Hak angket DPR terhadap KPK, akhirnya harus dinilai sebagai tindakan yang tidak tepat, kalau tidak mau dikatakan salah. Secara normatif, sama sekali tak ada aturan hukum yang membenarkan KPK diangket atas proses penyidikan yang tengah dilakukannya. Karena itu, dugaan saratnya kepentingan politik dalam mulusnya hak angket terhadap KPK, tak bisa dimungkiri. Jika tak ada rencana terselubung untuk membonsai KPK, setidaknya, melalui hak angket, KPK dibuat tak fokus dalam mengurusi megakorupsi e-KTP yang sedang ditanganinya.

Kini, bola panas hak angket, telah sampai di pertengahan jalan. Tapi itu bukan berarti bahwa angket tersebut akan lancar begitu saja. Serangkaian rintangan masih harus dihadapi para inisiator hak angket. Taruhlah misalnya, pembentukan panitia khusus (pansus) hak angket untuk menyelidiki objek hak angket yang harus melibatkan semua fraksi di DPR, sebagaimana ketentuan Pasal 201 ayat (2) UU MD3. Syarat ini dapat menjadi jegalan jika saja beberapa atau satu fraksi saja yang sedari awal menolak usulan hak angket, tetap pada sikapnya.

Potensi jegalan selanjutnya, terjadi pada tindak lanjut hak angket.

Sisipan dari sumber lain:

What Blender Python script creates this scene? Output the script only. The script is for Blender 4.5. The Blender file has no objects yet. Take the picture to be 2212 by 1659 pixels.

Jika saja pansus hak angket terbentuk, maka keputusan mengenai temuannya bahwa ada tidaknya pelanggaran hukum, juga harus diambil secara politis, yaitu diputuskan dalam sidang paripurna yang dihadiri lebih dari 1/2 anggota DPR, dan disetujui lebih dari 1/2 yang hadir. Kalau pun sidang paripurna memutuskan adanya pelanggaran hukum yang dilakukan oleh lembaga yang diangket, maka dapat dilanjutkan pada Hak Menyatakan Pendapat (HMP). Namun HMP itu, juga harus diputuskan politis, yaitu diambil dalam sidang paripurna yang dihadiri 2/3 dari jumlah anggota DPR, dan disetujui dari 2/3 anggota yang hadir.

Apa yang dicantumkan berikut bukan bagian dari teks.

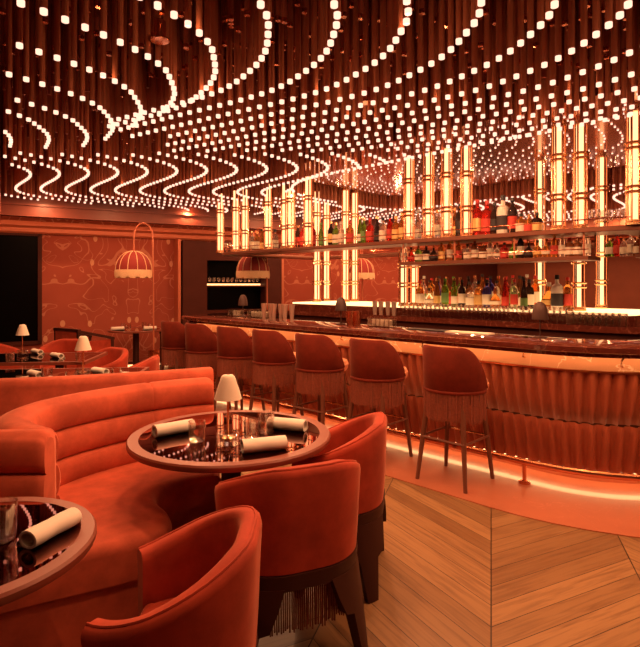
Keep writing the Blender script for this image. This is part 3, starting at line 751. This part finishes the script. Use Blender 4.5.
for x, dsc in zip((455, 378, 321, 276, 239, 206, 181), desc):
    u = u_at(x, 3.70); put(st, (*B(3.70, u), .006), BROT - PI/2 + random.uniform(-.05, .05), 'burgundy velvet bar stool with long fringe, ' + dsc)

# ------------------------------------------------------------------ tub chairs
def tub(name, velv):
    t = empty(name, (0, 0, 0)); tag(t, 'x', 'armchair')
    hw, r, yb, yf = .295, .235, -.29, .14
    path = []; con = lambda y: hw - .085*max(0, (y-(yb+r))/(yf-yb-r))**1.6
    for k in range(9): path.append((con(yf + (yb+r-yf)*k/8), yf + (yb+r-yf)*k/8))
    for k in range(1, 11): a = -PI/2*k/10; path.append((hw-r+r*math.cos(a), yb+r+r*math.sin(a)))
    for k in range(1, 6): path.append((hw-r - 2*(hw-r)*k/6, yb))
    for k in range(0, 11): a = -PI/2 - PI/2*k/10; path.append((-hw+r+r*math.cos(a), yb+r+r*math.sin(a)))
    for k in range(1, 9): path.append((-con(yb+r + (yf-yb-r)*k/8), yb+r + (yf-yb-r)*k/8))
    n = len(path)
    acc = [0]
    for a, b2 in zip(path, path[1:]): acc.append(acc[-1] + math.dist(a, b2))
    inn = offset(path, .055); rows = []
    for i in range(n):
        f = abs(acc[i]/acc[-1]*2-1); g = min(1, max(0, (f-.22)/.78)); h = .80 - .165*(g*g*(3-2*g)*.55 + g*.45)
        x, y = path[i]; xi, yi = inn[i]; fl_ = .018
        ox, oy = x-(xi-x)*.0, y; ex_, ey_ = (x-xi)/.055, (y-yi)/.055
        pt = lambda o_, z: (x + ex_*o_, y + ey_*o_, z)
        rows.append([pt(-.012, .40), pt(-.002, .405), pt(.004, .5), pt(.010, (.5+h)/2), pt(.016, h-.03), pt(.012, h-.010), pt(-.004, h), pt(-.036, h), pt(-.050, h-.010), pt(-.055, h-.03), pt(-.055, (.5+h)/2), pt(-.055, .40)])
    q = MB(); q.grid(rows, False, True, True); m = len(rows[0])
    q.add(rows[0], [list(range(m))]); q.add(rows[-1], [list(range(m))[::-1]]); q.build('backrest', velv, t, smooth=48)
    q = MB(); q.tube([(rows[i][6][0]*.998, rows[i][6][1], rows[i][6][2]-.001) for i in range(n)], .005, 6); q.build('piping', velv, t)
    # seat cushion
    seat = offset(path, .06); seat = seat[::1]
    poly = [(x, y) for x, y in seat] ; poly = poly[::-1] if True else poly
    q = MB(); ar = sum(poly[i][0]*poly[(i+1) % len(poly)][1]-poly[(i+1) % len(poly)][0]*poly[i][1] for i in range(len(poly)))
    if ar < 0: poly = poly[::-1]
    poly2 = [(x, y + (.09 if y > yf-.01 else 0)) for x, y in poly]
    q.rprism(poly2, .38, .475, .03); q.build('seat', velv, t, smooth=40)
    # dark frame band under the upholstery
    q = MB(); rw = []
    for i in range(n):
        x, y = path[i]; xi, yi = inn[i]; ex_, ey_ = (x-xi)/.055, (y-yi)/.055
        rw.append([(x+ex_*o_, y+ey_*o_, z) for o_, z in ((.0, .34), (.003, .40), (-.05, .40), (-.05, .34))])
    q.grid(rw, False, True, True); q.add(rw[0], [[0, 1, 2, 3]]); q.add(rw[-1], [[3, 2, 1, 0]])
    q.box((0, .12, .365), (.40, .08, .07)); q.build('seat_frame', M['dark_frame'], t)
    q = MB(); rnd = random.Random(5)
    for i, (x, y) in enumerate(resample(offset(path, .02), .0085)):
        l = .17 + rnd.uniform(-.015, .01); q.tube([(x, y, .345), (x + rnd.uniform(-.003, .003), y, .345-l)], .0034, 4)
    q.build('fringe', M['chair_fringe'], t)
    # legs: broad wrapped plates that taper down
    idx = [i for i in range(n)]
    def plate(i0, i1, sgn):
        q = MB(); rws = []
        mid = (acc[i0]+acc[i1])/2; half = (acc[i1]-acc[i0])/2
        def at(s_):
            s_ = max(0, min(acc[-1], s_))
            for k in range(n-1):
                if acc[k] <= s_ <= acc[k+1]+1e-9:
                    f = (s_-acc[k])/max(1e-9, acc[k+1]-acc[k]); return tuple(path[k][j]+(path[k+1][j]-path[k][j])*f for j in (0, 1)) , tuple(inn[k][j]+(inn[k+1][j]-inn[k][j])*f for j in (0, 1))
        for z, wf, th in ((.35, 1.0, .05), (.27, .82, .05), (.20, .62, .05), (.185, .34, .045), (0, .17, .03)):
            ro, ri = [], []
            for k in range(5):
                (x, y), (a, b2) = at(mid + half*wf*(-1+k/2)); ex_, ey_ = (x-a)/.055, (y-b2)/.055; sp = .05*(1-z/.35)
                ro.append((x+ex_*(.004+sp), y+ey_*(.004+sp), z)); ri.append((x+ex_*(sp-th), y+ey_*(sp-th), z))
            rws.append(ro + ri[::-1])
        q.grid(rws, False, True); q.add(rws[0], [list(range(10))[::-1]]); q.add(rws[-1], [list(range(10))]); return q
    for i0, i1 in ((9, 17), (25, 33), (0, 5), (n-6, n-1)): plate(i0, i1, 1).build('leg', M['dark_frame'], t)
    return t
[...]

Lalu apa ujungnya jika begitu?

Tentu tak ada yang bisa memastikan ke mana hak angket ini akan bermuara. Segala kemungkinan bisa terjadi, sebagaimana politik yang mencair. Apalagi, sedari awal, nuansa politik memang sarat dalam angket ini. Tapi setidaknya, sebagai bahan analisis awal, menurut pasal 79 ayat (4) UU MD3, perlu dicatat bahwa HMP bisa ditempuh DPR untuk menyikapi kebijakan pemeintah yang bersifat nasional dan internasional, menindaklanjuti hak interplasi dan hak angket, juga untuk menyatakan bahwa bahwa presiden layak di-impeachment.

Akhirnya, kita masih bertanya-tanya tentang ujung dari hak angket. Entah sekadar untuk mengganggu kinerja KPK sementara waktu, melemahkan KPK, atau berbelok pada tindakan politik yang tak terduga. Entahlah. Yang pasti, sedari awal, harus dicamkan bahwa KPK independen dan terbebas dari campur tangan pihak mana pun, terutama dalam pelaksanaan fungsi dan wewenangnya. Ini berarti, kekuasaan kepresidenan maupun DPR, tidak dibenarkan untuk  merecoki dan menggangu KPK dalam upayanya menegakkan hukum terhadap para perampok uang negara.